The December Consumer Reports has a one-page interview with W. Craig Jelinek, CEO of Costco. With 664+ warehouse stores worldwide, and annual revenues of $110 billion, Costco has earned high marks for providing good quality at great prices (not to mention paying its employees a living wage and providing benefits). The newest Costco will open near South Bend, Indiana, this week--just in time for the holiday shopping season.

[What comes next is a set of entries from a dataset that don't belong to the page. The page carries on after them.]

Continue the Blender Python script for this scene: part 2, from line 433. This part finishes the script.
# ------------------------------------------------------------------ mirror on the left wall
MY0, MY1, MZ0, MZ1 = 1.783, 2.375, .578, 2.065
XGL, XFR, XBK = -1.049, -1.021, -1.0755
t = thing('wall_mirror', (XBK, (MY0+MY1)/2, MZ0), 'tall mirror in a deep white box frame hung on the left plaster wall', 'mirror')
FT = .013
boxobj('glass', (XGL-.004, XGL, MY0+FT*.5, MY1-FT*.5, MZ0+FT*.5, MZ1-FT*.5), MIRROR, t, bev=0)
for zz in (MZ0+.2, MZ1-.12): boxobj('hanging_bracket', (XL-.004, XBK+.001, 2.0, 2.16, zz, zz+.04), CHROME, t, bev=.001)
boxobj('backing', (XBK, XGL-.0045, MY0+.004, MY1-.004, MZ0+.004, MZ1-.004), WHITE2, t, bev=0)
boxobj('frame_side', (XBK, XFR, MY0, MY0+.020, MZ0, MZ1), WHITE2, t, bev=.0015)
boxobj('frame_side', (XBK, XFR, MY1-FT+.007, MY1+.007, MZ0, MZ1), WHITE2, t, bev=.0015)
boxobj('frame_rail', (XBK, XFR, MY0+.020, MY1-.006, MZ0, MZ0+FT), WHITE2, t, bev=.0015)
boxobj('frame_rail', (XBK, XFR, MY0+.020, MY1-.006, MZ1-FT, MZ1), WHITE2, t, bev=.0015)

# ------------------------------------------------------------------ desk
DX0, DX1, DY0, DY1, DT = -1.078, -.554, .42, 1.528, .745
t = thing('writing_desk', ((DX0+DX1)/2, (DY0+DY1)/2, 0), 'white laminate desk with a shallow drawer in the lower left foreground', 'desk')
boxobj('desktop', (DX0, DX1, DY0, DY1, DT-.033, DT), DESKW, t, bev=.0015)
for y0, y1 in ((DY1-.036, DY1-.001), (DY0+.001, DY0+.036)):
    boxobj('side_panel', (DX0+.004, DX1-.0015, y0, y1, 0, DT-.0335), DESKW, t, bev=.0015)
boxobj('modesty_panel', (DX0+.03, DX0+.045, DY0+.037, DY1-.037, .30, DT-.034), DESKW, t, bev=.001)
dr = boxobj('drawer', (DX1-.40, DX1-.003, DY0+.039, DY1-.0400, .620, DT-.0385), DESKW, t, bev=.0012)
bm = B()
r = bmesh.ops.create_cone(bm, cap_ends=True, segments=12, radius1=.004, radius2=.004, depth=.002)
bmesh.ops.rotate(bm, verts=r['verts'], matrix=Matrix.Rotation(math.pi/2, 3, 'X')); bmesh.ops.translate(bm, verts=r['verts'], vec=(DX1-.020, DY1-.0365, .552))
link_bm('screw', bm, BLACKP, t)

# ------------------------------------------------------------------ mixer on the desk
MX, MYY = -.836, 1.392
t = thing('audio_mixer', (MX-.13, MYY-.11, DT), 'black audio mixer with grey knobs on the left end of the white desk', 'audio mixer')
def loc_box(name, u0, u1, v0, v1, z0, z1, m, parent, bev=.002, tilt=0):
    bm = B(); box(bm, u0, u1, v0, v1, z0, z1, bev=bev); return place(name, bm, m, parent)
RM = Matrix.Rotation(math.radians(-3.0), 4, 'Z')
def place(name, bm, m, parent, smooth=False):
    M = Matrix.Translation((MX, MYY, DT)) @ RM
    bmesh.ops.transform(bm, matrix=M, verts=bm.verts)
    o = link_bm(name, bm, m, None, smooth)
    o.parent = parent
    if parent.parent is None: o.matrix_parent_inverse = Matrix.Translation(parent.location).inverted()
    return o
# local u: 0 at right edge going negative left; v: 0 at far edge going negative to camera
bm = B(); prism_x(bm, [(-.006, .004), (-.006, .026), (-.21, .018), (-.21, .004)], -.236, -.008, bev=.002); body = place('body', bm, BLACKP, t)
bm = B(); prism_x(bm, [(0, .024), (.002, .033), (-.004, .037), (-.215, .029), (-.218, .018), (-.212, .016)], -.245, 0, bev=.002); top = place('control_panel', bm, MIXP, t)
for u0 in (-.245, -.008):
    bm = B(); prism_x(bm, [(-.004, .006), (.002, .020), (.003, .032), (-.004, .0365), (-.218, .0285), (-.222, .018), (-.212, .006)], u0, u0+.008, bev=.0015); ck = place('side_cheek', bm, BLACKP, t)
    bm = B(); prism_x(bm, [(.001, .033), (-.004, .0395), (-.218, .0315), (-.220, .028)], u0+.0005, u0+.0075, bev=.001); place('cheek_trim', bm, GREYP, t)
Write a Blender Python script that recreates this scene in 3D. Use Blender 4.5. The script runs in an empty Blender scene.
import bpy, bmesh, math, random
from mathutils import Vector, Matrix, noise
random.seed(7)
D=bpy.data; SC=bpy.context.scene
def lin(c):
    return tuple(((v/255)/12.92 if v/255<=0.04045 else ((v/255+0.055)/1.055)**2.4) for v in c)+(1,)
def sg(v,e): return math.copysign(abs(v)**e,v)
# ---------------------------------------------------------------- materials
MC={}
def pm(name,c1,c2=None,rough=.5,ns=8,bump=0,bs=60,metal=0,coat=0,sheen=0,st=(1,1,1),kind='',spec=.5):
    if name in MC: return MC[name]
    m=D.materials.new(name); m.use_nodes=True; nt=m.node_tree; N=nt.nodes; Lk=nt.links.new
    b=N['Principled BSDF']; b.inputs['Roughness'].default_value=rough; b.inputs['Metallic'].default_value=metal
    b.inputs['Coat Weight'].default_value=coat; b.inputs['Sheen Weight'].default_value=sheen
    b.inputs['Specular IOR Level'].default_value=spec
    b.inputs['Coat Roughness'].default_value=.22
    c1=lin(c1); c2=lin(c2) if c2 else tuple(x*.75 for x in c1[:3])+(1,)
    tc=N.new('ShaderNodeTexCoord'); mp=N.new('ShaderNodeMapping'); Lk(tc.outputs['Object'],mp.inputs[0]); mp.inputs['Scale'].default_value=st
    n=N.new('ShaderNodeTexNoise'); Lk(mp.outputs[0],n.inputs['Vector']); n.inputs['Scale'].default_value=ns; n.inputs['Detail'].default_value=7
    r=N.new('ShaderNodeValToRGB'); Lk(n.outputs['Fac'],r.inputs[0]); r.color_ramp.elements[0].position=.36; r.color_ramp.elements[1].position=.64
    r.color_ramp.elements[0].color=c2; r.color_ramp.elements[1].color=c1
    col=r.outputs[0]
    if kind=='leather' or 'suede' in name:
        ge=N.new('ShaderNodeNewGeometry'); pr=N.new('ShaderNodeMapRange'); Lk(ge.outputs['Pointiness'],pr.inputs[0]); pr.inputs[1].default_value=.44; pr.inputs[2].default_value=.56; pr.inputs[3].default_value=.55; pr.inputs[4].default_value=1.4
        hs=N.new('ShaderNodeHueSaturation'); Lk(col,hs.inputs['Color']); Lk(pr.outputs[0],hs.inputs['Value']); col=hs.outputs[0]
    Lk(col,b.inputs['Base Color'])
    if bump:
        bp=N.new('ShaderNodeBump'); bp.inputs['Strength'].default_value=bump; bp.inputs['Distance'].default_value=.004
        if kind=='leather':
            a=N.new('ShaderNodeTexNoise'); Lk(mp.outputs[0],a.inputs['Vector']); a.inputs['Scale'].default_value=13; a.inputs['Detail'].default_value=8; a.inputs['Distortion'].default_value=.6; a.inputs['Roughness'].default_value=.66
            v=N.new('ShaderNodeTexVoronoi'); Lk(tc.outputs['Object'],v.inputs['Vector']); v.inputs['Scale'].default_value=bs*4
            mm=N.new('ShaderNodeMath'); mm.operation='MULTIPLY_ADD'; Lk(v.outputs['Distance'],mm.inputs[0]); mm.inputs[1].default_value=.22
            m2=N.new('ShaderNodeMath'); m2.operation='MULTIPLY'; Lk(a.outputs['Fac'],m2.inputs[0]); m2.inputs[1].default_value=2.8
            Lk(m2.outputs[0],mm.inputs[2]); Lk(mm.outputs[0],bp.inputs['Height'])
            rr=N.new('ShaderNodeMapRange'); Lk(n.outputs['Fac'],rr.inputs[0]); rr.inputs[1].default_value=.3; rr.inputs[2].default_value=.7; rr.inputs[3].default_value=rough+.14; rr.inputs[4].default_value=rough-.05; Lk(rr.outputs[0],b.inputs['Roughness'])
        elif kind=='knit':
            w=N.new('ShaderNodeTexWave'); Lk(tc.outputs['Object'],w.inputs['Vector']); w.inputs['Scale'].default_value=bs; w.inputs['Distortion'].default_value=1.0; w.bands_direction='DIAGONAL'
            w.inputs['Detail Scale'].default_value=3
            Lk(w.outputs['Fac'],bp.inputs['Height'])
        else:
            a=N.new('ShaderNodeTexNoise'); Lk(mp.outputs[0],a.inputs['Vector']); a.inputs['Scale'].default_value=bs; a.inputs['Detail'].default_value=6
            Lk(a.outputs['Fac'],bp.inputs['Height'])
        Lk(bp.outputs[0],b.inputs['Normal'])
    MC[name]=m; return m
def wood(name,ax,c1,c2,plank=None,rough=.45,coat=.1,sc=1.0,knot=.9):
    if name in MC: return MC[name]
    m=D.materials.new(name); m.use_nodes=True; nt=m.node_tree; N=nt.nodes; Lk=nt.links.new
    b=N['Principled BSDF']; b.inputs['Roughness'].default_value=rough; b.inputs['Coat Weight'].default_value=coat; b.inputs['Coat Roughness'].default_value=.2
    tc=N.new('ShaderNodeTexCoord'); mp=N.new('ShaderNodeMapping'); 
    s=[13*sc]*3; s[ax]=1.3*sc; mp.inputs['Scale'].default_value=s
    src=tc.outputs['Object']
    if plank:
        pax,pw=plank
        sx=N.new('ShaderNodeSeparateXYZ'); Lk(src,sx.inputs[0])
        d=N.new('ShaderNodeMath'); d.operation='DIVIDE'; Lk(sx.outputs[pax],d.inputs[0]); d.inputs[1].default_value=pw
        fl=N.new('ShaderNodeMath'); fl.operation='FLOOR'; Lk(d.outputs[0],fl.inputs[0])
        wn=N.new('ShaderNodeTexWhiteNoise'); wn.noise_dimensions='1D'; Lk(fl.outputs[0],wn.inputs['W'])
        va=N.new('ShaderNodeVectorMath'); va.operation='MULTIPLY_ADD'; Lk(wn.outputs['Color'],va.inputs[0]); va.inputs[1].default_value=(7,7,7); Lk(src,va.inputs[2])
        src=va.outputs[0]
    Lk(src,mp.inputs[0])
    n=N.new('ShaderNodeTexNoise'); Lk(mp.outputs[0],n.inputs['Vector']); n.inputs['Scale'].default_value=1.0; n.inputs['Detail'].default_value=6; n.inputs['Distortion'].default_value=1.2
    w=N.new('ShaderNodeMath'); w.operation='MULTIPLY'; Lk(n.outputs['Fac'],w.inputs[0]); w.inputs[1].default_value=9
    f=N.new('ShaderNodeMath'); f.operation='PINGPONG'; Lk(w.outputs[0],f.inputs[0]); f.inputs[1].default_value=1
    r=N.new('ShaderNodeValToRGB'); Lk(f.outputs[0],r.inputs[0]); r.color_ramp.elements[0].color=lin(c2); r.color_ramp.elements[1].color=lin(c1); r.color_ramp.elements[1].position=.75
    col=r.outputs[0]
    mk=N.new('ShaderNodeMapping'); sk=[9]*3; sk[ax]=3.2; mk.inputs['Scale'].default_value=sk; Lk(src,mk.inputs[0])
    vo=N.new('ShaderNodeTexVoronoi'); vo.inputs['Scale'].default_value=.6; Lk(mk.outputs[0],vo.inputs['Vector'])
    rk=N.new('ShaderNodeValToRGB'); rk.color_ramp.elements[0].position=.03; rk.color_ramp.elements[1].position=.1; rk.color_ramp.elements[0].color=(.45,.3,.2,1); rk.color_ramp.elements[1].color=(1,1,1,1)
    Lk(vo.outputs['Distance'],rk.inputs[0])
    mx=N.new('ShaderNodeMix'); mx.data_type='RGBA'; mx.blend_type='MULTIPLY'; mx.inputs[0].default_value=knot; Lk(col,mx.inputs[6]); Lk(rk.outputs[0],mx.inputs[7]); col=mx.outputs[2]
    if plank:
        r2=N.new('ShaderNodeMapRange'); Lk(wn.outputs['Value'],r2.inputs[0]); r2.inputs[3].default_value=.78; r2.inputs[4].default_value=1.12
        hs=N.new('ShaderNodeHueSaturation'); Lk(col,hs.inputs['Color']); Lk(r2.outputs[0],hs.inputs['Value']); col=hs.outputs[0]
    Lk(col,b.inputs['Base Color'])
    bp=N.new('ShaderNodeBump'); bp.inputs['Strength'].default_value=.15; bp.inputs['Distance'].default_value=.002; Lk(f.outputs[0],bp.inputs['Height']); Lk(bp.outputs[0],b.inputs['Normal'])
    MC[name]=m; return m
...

The CEO interview confirmed details that Costco has released over the years. First, it limits its merchandise markups. The average is "in the 11% range," Jelinek told Consumer Reports. I've seen estimates of the markup as high as an average of 15% but that's still quite reasonable. Costco understands that members who pay for the privilege of shopping expect tangible value--meaning real cost savings reflected in the price tag. So one of the metrics it holds dear is markup, aiming for an average that fits with the target market's value equation.
Another part of the value equation is quality. Jelinek explained that its leading private label, Kirkland Signature, must have quality equal to or better than a comparable manufacturer's brand--at a price that's 20% or more below the competing item--more metrics. Today, roughly one-fifth of the products sold at Costco are Kirkland Signature. So while customers are happy to find top global brands like Sharp and Michelin, they're also pleased by the value equation of Kirkland Signature.
One more point Jelinek makes in his interview: New products get about 9 to 12 months to prove themselves. If they don't attract a solid following in the product adoption phase--if after introduction, weekly metrics show they don't meet sales projections set in the marketing plan--they're gone.